Updated on Jul 20, 2008 – SCMP

Neon lights and bright advertising signs are what give tourist districts such as Tsim Sha Tsui their distinct character. Visitors are dazzled by the lights. But understandably, many people who live in these places feel differently about the heat they generate and the light that shines into their homes at night. Light pollution is not comparable to air pollution in terms of the direct health risks it poses to the public. Nevertheless, it is increasingly commanding attention because of the serious nuisance it causes to residents.

It also has a direct link to air pollution and energy wastage. Government figures from last year show that between 1997 and 2004, total energy consumption jumped by 25 per cent even though our population only increased by 4.3 per cent during the period. Now, the government is handing out HK$3,600 to 2.4 million households to subsidise electricity bills. While this provides help to the needy, many families that will benefit are affluent and do not need the money. Furthermore, the exercise will spur people to use more electricity. People will feel freer to turn on lights and keep them on for longer – in short, more energy consumption, more burning of coal from our two power companies and, therefore, more pollution.

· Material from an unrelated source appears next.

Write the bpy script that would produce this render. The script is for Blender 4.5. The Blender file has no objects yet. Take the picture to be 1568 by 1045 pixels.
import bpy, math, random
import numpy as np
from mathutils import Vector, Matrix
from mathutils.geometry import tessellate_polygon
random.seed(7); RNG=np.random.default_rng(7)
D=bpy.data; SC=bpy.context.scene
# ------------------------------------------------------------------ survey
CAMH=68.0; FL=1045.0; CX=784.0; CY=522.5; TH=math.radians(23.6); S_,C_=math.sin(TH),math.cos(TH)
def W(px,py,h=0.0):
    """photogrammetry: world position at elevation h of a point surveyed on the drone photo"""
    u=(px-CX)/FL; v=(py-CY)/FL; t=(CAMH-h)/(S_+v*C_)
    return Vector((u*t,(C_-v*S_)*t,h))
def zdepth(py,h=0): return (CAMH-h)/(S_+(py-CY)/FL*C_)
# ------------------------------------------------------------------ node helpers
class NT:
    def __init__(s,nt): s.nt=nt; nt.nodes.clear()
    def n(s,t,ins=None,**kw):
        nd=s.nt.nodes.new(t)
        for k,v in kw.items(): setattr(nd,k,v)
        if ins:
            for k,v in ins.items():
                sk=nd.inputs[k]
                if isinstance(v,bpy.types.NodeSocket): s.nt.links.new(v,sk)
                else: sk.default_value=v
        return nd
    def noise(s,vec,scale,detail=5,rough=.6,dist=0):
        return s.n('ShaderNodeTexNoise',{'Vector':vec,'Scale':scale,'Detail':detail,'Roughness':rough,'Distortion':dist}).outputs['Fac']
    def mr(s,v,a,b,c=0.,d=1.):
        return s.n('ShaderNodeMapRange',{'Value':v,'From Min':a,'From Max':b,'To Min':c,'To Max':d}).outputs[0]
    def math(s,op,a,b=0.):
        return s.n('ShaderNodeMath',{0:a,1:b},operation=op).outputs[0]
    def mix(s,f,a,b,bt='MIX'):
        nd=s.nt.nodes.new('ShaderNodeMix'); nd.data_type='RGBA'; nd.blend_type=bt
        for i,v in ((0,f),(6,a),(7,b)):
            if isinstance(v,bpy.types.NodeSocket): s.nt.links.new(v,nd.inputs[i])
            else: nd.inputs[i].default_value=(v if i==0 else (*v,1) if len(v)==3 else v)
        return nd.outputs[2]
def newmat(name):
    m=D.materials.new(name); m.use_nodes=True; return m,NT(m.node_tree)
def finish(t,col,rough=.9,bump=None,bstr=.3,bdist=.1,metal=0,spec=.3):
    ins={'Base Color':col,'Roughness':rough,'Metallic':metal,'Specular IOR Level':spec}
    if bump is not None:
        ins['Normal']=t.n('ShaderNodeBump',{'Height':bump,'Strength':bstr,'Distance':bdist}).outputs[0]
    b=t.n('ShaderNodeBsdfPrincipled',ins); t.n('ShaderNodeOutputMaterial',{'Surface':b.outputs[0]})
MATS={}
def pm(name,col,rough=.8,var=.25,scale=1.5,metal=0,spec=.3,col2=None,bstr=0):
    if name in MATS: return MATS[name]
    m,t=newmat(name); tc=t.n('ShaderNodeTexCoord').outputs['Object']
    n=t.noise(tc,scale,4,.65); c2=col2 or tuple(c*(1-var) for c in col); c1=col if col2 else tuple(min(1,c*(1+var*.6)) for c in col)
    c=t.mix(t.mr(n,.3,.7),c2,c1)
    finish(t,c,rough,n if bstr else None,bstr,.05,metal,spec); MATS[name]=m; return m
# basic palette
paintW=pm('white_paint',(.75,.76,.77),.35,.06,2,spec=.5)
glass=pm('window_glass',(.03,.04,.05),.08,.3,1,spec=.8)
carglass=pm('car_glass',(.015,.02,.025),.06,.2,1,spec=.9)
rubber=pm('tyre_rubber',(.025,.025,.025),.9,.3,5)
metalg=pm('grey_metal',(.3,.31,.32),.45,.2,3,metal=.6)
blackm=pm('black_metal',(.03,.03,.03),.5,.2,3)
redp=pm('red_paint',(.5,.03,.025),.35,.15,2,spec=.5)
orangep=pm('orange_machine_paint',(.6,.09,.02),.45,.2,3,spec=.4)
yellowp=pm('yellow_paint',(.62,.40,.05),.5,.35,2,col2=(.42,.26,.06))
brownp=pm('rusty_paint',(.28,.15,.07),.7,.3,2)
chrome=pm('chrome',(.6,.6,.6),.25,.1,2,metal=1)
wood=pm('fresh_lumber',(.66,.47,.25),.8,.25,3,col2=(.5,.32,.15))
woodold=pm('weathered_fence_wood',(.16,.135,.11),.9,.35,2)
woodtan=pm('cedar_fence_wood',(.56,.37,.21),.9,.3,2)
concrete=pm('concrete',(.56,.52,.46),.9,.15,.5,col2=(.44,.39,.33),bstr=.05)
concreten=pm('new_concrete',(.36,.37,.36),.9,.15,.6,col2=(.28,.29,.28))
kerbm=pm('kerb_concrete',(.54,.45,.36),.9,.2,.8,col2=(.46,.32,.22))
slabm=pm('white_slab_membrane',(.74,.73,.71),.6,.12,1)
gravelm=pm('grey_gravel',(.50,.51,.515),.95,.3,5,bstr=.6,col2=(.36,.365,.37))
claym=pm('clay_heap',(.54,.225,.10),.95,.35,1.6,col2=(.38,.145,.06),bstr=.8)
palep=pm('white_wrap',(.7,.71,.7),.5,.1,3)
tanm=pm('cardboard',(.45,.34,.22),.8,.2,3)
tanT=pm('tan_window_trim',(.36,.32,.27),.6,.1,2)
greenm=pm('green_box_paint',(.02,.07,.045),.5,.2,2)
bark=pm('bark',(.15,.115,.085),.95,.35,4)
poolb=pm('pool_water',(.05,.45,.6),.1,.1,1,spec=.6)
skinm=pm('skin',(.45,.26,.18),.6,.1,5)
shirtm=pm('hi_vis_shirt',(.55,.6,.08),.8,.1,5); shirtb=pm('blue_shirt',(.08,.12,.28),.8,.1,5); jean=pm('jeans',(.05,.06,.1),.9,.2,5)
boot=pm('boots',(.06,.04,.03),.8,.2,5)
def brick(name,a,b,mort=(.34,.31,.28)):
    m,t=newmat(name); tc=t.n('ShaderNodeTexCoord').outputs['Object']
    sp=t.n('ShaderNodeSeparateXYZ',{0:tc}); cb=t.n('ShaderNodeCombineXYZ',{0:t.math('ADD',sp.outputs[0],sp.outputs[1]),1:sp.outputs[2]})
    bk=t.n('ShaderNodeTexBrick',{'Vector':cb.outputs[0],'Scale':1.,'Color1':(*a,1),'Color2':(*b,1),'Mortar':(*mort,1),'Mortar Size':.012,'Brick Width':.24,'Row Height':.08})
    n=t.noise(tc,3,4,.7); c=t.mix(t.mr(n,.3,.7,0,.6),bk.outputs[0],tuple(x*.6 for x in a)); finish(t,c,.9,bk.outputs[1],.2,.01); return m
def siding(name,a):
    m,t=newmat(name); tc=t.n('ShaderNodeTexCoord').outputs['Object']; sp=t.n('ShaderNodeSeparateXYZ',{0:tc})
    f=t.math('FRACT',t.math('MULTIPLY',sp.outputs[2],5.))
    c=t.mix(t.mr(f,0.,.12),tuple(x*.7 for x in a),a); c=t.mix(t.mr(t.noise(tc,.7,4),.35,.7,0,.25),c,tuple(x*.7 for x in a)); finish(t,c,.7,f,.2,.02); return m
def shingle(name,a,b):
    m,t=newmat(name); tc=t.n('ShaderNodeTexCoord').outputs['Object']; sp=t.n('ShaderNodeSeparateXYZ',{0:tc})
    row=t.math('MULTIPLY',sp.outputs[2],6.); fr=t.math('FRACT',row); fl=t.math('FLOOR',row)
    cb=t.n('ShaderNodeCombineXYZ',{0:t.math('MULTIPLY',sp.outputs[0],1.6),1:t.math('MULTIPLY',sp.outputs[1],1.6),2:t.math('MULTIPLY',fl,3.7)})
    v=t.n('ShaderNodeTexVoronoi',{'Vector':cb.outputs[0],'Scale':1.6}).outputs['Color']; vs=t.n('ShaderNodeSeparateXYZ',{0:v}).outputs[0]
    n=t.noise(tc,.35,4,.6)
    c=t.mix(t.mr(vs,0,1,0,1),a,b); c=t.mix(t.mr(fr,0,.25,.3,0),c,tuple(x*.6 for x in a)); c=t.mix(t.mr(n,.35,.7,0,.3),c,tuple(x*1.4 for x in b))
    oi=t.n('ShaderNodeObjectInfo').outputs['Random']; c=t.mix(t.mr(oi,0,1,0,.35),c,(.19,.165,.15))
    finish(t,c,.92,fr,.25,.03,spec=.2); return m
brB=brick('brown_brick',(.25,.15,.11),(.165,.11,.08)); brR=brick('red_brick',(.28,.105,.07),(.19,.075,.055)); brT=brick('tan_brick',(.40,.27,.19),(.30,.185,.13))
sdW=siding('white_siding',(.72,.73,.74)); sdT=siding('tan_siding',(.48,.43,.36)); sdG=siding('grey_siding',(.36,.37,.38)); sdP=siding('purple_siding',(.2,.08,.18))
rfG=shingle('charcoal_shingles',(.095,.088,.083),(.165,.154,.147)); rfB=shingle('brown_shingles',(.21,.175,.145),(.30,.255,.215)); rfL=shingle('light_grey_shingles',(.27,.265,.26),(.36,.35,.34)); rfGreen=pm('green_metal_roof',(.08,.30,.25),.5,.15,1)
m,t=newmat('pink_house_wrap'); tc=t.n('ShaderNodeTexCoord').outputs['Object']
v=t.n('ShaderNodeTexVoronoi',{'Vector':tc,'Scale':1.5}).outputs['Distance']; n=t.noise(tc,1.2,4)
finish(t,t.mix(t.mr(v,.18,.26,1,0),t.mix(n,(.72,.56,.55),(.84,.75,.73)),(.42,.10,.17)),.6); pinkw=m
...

Green group Friends of the Earth has been calling attention to the problem of light pollution. This includes taking people on tours along Nathan Road to see for themselves the extent of the problem. This is a valuable public service because there is a need to educate people and raise awareness. With such efforts, there have also been calls for legislation. But the legislative route should only be pursued when there is an overwhelming public interest at stake. It is not clear this is the case. Businesses require signs to attract customers at night, and whether a sign is too bright is usually a subjective judgment. Nathan Road, in any case, would not be what it is without the cacophony of noise and light. The way forward should be for the government to step up campaigns to tell people and businesses not to be wasteful with excessive lights. It certainly has an educational responsibility to encourage the public to conserve energy after deciding to dole out its ill-advised electricity subsidy.